12. A write correction method as defined in claim 11 wherein said pulse modification step modifies, in the write pulse signal, a space section equal to or smaller than a reference value which is shorter than the length that is previously set as a section length of the write pulse signal, to a mark section, and modifies a mark section equal to or smaller than the reference value to a space section.

13. A write correction method as defined in claim 11 wherein said pulse modification step modifies, in the write pulse signal, a mark section next to a space section equal to or smaller than a reference value which is shorter than the length that is previously set as a section length of the write pulse signal, to a space section, and modifies a space section next to a mark section equal to or smaller than the reference value to a mark section.

14. A write correction method as defined in claim 11 wherein said pulse correction step modifies, in the write pulse signal, a mark section next to a space section equal to or smaller than a reference value which is shorter than the length that is previously set as a section length of the write pulse signal, to a space section, and modifies a space section next to a mark section equal to or smaller than the reference value to a mark section, and when the lengths of the mark section and the space section after the modification are equal to or longer than a predetermined length, said pulse correction step restricts the space section of the portion equal to or longer than the predetermined length to a mark section, and restricts the mark section of the portion equal to or longer than the predetermined length to a space section.
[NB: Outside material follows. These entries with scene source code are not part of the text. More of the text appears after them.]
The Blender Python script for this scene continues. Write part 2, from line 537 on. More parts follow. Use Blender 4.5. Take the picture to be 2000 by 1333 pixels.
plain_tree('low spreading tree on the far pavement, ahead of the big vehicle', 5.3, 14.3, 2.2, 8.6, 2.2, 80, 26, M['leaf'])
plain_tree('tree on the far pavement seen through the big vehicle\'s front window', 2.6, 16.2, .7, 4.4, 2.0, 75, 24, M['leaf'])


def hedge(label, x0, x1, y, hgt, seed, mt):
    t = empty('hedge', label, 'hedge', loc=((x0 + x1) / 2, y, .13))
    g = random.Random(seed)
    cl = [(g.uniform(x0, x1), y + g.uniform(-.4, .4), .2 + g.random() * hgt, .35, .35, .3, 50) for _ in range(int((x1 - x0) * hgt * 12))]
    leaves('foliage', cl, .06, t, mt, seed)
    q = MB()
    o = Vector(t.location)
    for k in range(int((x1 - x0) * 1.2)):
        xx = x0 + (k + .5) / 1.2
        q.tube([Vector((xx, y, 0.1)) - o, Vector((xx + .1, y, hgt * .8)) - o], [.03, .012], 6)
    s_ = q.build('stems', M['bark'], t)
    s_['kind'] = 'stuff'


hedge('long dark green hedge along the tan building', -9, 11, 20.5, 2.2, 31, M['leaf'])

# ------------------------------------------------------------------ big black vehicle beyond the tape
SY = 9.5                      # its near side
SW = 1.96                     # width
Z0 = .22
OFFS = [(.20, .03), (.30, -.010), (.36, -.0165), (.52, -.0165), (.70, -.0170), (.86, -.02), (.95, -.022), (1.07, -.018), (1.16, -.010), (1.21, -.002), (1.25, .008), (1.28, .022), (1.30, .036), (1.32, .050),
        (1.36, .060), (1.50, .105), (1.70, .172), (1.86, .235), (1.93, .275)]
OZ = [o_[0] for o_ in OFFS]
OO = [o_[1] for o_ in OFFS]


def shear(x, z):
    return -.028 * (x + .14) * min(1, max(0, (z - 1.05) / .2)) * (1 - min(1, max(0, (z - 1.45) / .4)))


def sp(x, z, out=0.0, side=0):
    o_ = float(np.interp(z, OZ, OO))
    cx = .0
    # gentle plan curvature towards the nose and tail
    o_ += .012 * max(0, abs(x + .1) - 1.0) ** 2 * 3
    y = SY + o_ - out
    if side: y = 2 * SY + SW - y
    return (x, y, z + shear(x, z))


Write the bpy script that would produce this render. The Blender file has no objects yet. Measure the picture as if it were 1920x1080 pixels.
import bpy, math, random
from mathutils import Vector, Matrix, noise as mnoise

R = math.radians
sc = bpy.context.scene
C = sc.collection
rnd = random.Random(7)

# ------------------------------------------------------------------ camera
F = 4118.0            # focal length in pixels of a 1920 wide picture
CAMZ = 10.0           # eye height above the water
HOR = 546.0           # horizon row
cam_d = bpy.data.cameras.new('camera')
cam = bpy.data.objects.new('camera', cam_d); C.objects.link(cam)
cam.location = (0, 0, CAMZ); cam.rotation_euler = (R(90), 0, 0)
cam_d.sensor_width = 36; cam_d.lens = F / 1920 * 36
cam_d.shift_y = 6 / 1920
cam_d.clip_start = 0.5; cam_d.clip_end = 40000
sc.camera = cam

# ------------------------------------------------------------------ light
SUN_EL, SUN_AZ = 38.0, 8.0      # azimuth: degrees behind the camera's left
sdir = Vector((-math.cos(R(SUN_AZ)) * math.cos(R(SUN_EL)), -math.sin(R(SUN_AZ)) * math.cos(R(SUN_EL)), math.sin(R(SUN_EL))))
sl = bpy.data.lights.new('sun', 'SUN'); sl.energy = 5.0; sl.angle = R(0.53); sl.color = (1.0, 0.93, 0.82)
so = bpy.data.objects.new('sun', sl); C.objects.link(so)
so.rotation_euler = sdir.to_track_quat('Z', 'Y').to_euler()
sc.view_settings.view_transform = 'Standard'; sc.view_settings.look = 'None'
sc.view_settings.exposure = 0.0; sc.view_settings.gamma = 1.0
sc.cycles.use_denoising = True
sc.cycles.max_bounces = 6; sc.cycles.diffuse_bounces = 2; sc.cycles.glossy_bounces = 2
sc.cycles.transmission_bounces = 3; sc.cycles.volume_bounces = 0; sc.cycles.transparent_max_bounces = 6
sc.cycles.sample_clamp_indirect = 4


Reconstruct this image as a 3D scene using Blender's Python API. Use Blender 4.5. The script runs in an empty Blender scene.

15. A write correction method as defined in claim 12 wherein a plurality of reference values have previously been set for each combination of section lengths of continuous plural space sections or mark sections of the write pulse signal, and said pulse modification step modifies, in the write pulse signal, a space section that is equal to or smaller than a reference value which is selected according to the combination of the section lengths of the plural space sections or mark sections, to a mark section, and modifies a mark section equal to or smaller than the selected reference value to a space section.

16. A write correction method as defined in claim 12 wherein a plurality of reference values have previously been set for plural kinds of recording media on which the write pulse signal is to be written, respectively, and said pulse modification step modifies, in the write pulse signal, a space section that is equal to or smaller than a reference value which is selected according to the recording medium on which the write pulse signal is written, to a mark section, and modifies a mark section equal to or smaller than the selected reference value to a space section.

17. A write correction method as defined in claim 12 wherein a plurality of reference values have previously been set for plural kinds of recording modes for writing the write pulse signal on a recording medium, respectively, and said pulse modification step modifies, in the write pulse signal, a space section that is equal to or smaller than a reference value which is selected according to the recording mode of the write pulse signal, to a mark section, and modifies a mark section equal to or smaller than the selected reference value to a space section.

18. A write correction method as defined in claim 11 wherein said pulse modification step modifies, in the write pulse signal, a space section equal to or larger than a reference value which is a value longer than the length that is previously set as a section length of the write pulse signal, to a mark section, and modifies a mark section equal to or larger than the reference value to a space section.